J’ai dû repenser la façon de gérer une entreprise pratiquement hors réseau. Les données cellulaires sont un luxe aux Philippines. Malgré tout, certaines tisserandes ont un téléphone intelligent de base et sont d’avides utilisatrices de Facebook, car l’application permet de communiquer sans trop consommer de données. Ensemble, nous avons décidé de lancer le premier outil de distribution en ligne de la BANIG à l’aide de ce média social.

Ces découvertes m’ont rappelé de prendre le temps d’évaluer la situation et de commencer par le commencement. J’ai donc revu mon plan de travail, ce qui a redonné une certaine fluidité au projet. C’est comme une rivière : il est préférable de nager avec le courant. Ce serait épuisant de nager à contrecourant, de toute façon. Aujourd’hui, elles ont un catalogue de produits et des photos du groupe pour leurs propositions et leur couverture médiatique. Les demandes reçues dès la première journée du lancement en ligne ont obligé les femmes à se rendre au bureau de poste pour s’informer des tarifs de livraison. De magnifiques tapis de méditation ont été envoyés à Vancouver, et l’organisation a déjà des acheteurs professionnels qui commandent des produits faits sur mesure.

Les voir distribuer le travail à leur membre pour répondre aux demandes croissantes fut l’un de mes plus beaux moments. Mais ces femmes ne furent pas les seules à grandir. Peu après mon retour au pays, j’ai appliqué ce que les tisserandes m’avaient appris et j’ai lancé ma petite entreprise. Les premiers produits affichés sur mon site furent les superbes nattes tissées par les femmes de la BANIG. Je souhaite que cette petite initiative inspire d’autres concepts phares et durables.

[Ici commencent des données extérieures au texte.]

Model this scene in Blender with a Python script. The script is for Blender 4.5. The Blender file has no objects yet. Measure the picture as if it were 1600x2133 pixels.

 Ces femmes m’ont énormément appris sur la résilience et la persévérance. Ce fut un honneur de pouvoir être témoin de leur débrouillardise et de leur dynamisme. L’expérience m’a ouvert les yeux sur des possibilités auxquelles j’étais restée aveugle jusqu’alors. Aujourd’hui, je suis convaincue que rien ne pourra m’empêcher d’aller de l’avant si j’ai la bonne attitude.